DESCRIPTION OF THE TASK: Produce the listing below again, exactly as shown.

DATA PROVIDED:
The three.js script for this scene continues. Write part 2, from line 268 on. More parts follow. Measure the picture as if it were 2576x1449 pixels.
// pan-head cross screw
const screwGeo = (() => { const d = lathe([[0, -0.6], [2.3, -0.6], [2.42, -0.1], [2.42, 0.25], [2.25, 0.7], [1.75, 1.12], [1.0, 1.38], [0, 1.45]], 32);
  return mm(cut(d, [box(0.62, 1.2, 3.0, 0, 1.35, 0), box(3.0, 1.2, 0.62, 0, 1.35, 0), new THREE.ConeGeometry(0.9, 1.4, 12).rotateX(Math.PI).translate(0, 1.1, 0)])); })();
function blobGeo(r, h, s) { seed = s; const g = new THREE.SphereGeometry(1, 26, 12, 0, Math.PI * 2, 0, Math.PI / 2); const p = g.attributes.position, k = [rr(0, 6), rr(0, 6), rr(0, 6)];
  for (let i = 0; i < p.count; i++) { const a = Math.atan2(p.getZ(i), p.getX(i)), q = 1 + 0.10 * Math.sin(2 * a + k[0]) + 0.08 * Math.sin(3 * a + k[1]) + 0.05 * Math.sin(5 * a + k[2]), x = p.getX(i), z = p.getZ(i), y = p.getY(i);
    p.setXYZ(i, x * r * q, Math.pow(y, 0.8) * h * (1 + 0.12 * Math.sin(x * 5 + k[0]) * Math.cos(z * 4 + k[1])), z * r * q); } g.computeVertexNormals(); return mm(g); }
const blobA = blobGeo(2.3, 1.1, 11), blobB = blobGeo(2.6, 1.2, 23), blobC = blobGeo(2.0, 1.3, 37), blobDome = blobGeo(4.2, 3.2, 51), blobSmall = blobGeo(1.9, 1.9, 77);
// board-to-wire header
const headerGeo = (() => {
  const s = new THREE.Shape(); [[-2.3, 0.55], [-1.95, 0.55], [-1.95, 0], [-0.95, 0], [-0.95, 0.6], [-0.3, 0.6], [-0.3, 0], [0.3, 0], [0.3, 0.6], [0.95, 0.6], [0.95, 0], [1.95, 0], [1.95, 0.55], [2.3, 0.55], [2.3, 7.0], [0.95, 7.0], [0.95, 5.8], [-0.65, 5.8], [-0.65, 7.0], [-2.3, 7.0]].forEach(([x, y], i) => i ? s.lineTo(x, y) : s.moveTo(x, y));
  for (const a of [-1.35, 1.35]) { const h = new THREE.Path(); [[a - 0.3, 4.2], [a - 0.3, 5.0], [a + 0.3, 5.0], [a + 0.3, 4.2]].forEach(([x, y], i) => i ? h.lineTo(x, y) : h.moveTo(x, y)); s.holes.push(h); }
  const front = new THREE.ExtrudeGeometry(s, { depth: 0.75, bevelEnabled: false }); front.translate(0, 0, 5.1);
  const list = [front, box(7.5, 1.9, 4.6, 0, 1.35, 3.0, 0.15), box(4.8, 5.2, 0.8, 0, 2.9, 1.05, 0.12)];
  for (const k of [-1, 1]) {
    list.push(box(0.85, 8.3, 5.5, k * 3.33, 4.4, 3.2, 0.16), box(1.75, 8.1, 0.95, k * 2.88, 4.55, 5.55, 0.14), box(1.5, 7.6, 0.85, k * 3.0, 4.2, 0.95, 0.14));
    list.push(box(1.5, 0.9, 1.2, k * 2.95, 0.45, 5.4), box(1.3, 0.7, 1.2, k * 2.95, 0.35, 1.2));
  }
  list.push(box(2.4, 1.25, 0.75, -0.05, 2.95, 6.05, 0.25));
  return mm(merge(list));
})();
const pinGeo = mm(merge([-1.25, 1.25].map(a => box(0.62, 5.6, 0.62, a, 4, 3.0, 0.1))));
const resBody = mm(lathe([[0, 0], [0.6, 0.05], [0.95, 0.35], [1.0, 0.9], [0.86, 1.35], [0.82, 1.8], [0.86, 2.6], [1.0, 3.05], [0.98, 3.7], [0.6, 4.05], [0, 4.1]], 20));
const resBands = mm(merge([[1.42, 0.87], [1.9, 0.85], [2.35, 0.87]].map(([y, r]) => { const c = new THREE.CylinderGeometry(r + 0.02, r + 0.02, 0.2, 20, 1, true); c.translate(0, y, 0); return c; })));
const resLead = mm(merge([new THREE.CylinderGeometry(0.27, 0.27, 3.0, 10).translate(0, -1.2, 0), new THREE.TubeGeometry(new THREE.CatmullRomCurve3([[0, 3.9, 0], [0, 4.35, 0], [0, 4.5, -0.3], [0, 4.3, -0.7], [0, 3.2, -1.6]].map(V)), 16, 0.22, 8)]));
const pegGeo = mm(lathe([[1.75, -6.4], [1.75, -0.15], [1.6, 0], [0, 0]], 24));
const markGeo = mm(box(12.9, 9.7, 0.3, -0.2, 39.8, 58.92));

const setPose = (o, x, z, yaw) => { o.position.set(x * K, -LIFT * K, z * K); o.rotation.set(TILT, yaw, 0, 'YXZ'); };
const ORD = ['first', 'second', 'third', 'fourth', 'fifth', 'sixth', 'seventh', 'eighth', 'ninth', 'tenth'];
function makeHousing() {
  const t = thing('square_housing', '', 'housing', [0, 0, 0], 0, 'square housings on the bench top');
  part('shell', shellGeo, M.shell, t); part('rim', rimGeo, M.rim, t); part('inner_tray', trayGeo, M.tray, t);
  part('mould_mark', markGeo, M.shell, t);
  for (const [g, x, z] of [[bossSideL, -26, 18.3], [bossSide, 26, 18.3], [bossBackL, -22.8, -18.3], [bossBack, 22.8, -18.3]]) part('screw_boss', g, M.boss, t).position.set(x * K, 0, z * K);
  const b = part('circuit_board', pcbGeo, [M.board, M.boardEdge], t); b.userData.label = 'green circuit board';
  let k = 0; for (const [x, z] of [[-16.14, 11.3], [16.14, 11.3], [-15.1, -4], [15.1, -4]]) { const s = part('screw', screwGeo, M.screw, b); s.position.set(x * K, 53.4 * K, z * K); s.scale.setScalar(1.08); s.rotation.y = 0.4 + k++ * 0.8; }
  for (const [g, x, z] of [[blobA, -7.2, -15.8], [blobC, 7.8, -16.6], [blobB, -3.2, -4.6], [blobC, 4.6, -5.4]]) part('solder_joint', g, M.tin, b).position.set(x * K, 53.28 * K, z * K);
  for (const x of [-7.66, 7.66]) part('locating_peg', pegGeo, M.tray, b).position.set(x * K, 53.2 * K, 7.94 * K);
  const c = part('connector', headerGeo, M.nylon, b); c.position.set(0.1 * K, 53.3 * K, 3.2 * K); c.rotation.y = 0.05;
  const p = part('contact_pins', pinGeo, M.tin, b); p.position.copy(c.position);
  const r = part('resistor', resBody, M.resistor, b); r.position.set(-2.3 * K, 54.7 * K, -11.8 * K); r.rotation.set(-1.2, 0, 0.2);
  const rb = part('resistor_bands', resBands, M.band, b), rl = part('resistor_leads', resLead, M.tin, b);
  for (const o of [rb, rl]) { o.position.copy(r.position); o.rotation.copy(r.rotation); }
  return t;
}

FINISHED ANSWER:
The three.js script for this scene continues. Write part 2, from line 268 on. More parts follow. Measure the picture as if it were 2576x1449 pixels.
// pan-head cross screw
const screwGeo = (() => { const d = lathe([[0, -0.6], [2.3, -0.6], [2.42, -0.1], [2.42, 0.25], [2.25, 0.7], [1.75, 1.12], [1.0, 1.38], [0, 1.45]], 32);
  return mm(cut(d, [box(0.62, 1.2, 3.0, 0, 1.35, 0), box(3.0, 1.2, 0.62, 0, 1.35, 0), new THREE.ConeGeometry(0.9, 1.4, 12).rotateX(Math.PI).translate(0, 1.1, 0)])); })();
function blobGeo(r, h, s) { seed = s; const g = new THREE.SphereGeometry(1, 26, 12, 0, Math.PI * 2, 0, Math.PI / 2); const p = g.attributes.position, k = [rr(0, 6), rr(0, 6), rr(0, 6)];
  for (let i = 0; i < p.count; i++) { const a = Math.atan2(p.getZ(i), p.getX(i)), q = 1 + 0.10 * Math.sin(2 * a + k[0]) + 0.08 * Math.sin(3 * a + k[1]) + 0.05 * Math.sin(5 * a + k[2]), x = p.getX(i), z = p.getZ(i), y = p.getY(i);
    p.setXYZ(i, x * r * q, Math.pow(y, 0.8) * h * (1 + 0.12 * Math.sin(x * 5 + k[0]) * Math.cos(z * 4 + k[1])), z * r * q); } g.computeVertexNormals(); return mm(g); }
const blobA = blobGeo(2.3, 1.1, 11), blobB = blobGeo(2.6, 1.2, 23), blobC = blobGeo(2.0, 1.3, 37), blobDome = blobGeo(4.2, 3.2, 51), blobSmall = blobGeo(1.9, 1.9, 77);
// board-to-wire header
const headerGeo = (() => {
  const s = new THREE.Shape(); [[-2.3, 0.55], [-1.95, 0.55], [-1.95, 0], [-0.95, 0], [-0.95, 0.6], [-0.3, 0.6], [-0.3, 0], [0.3, 0], [0.3, 0.6], [0.95, 0.6], [0.95, 0], [1.95, 0], [1.95, 0.55], [2.3, 0.55], [2.3, 7.0], [0.95, 7.0], [0.95, 5.8], [-0.65, 5.8], [-0.65, 7.0], [-2.3, 7.0]].forEach(([x, y], i) => i ? s.lineTo(x, y) : s.moveTo(x, y));
  for (const a of [-1.35, 1.35]) { const h = new THREE.Path(); [[a - 0.3, 4.2], [a - 0.3, 5.0], [a + 0.3, 5.0], [a + 0.3, 4.2]].forEach(([x, y], i) => i ? h.lineTo(x, y) : h.moveTo(x, y)); s.holes.push(h); }
  const front = new THREE.ExtrudeGeometry(s, { depth: 0.75, bevelEnabled: false }); front.translate(0, 0, 5.1);
  const list = [front, box(7.5, 1.9, 4.6, 0, 1.35, 3.0, 0.15), box(4.8, 5.2, 0.8, 0, 2.9, 1.05, 0.12)];
  for (const k of [-1, 1]) {
    list.push(box(0.85, 8.3, 5.5, k * 3.33, 4.4, 3.2, 0.16), box(1.75, 8.1, 0.95, k * 2.88, 4.55, 5.55, 0.14), box(1.5, 7.6, 0.85, k * 3.0, 4.2, 0.95, 0.14));
    list.push(box(1.5, 0.9, 1.2, k * 2.95, 0.45, 5.4), box(1.3, 0.7, 1.2, k * 2.95, 0.35, 1.2));
  }
  list.push(box(2.4, 1.25, 0.75, -0.05, 2.95, 6.05, 0.25));
  return mm(merge(list));
})();
const pinGeo = mm(merge([-1.25, 1.25].map(a => box(0.62, 5.6, 0.62, a, 4, 3.0, 0.1))));
const resBody = mm(lathe([[0, 0], [0.6, 0.05], [0.95, 0.35], [1.0, 0.9], [0.86, 1.35], [0.82, 1.8], [0.86, 2.6], [1.0, 3.05], [0.98, 3.7], [0.6, 4.05], [0, 4.1]], 20));
const resBands = mm(merge([[1.42, 0.87], [1.9, 0.85], [2.35, 0.87]].map(([y, r]) => { const c = new THREE.CylinderGeometry(r + 0.02, r + 0.02, 0.2, 20, 1, true); c.translate(0, y, 0); return c; })));
const resLead = mm(merge([new THREE.CylinderGeometry(0.27, 0.27, 3.0, 10).translate(0, -1.2, 0), new THREE.TubeGeometry(new THREE.CatmullRomCurve3([[0, 3.9, 0], [0, 4.35, 0], [0, 4.5, -0.3], [0, 4.3, -0.7], [0, 3.2, -1.6]].map(V)), 16, 0.22, 8)]));
const pegGeo = mm(lathe([[1.75, -6.4], [1.75, -0.15], [1.6, 0], [0, 0]], 24));
const markGeo = mm(box(12.9, 9.7, 0.3, -0.2, 39.8, 58.92));

const setPose = (o, x, z, yaw) => { o.position.set(x * K, -LIFT * K, z * K); o.rotation.set(TILT, yaw, 0, 'YXZ'); };
const ORD = ['first', 'second', 'third', 'fourth', 'fifth', 'sixth', 'seventh', 'eighth', 'ninth', 'tenth'];
function makeHousing() {
  const t = thing('square_housing', '', 'housing', [0, 0, 0], 0, 'square housings on the bench top');
  part('shell', shellGeo, M.shell, t); part('rim', rimGeo, M.rim, t); part('inner_tray', trayGeo, M.tray, t);
  part('mould_mark', markGeo, M.shell, t);
  for (const [g, x, z] of [[bossSideL, -26, 18.3], [bossSide, 26, 18.3], [bossBackL, -22.8, -18.3], [bossBack, 22.8, -18.3]]) part('screw_boss', g, M.boss, t).position.set(x * K, 0, z * K);
  const b = part('circuit_board', pcbGeo, [M.board, M.boardEdge], t); b.userData.label = 'green circuit board';
  let k = 0; for (const [x, z] of [[-16.14, 11.3], [16.14, 11.3], [-15.1, -4], [15.1, -4]]) { const s = part('screw', screwGeo, M.screw, b); s.position.set(x * K, 53.4 * K, z * K); s.scale.setScalar(1.08); s.rotation.y = 0.4 + k++ * 0.8; }
  for (const [g, x, z] of [[blobA, -7.2, -15.8], [blobC, 7.8, -16.6], [blobB, -3.2, -4.6], [blobC, 4.6, -5.4]]) part('solder_joint', g, M.tin, b).position.set(x * K, 53.28 * K, z * K);
  for (const x of [-7.66, 7.66]) part('locating_peg', pegGeo, M.tray, b).position.set(x * K, 53.2 * K, 7.94 * K);
  const c = part('connector', headerGeo, M.nylon, b); c.position.set(0.1 * K, 53.3 * K, 3.2 * K); c.rotation.y = 0.05;
  const p = part('contact_pins', pinGeo, M.tin, b); p.position.copy(c.position);
  const r = part('resistor', resBody, M.resistor, b); r.position.set(-2.3 * K, 54.7 * K, -11.8 * K); r.rotation.set(-1.2, 0, 0.2);
  const rb = part('resistor_bands', resBands, M.band, b), rl = part('resistor_leads', resLead, M.tin, b);
  for (const o of [rb, rl]) { o.position.copy(r.position); o.rotation.copy(r.rotation); }
  return t;
}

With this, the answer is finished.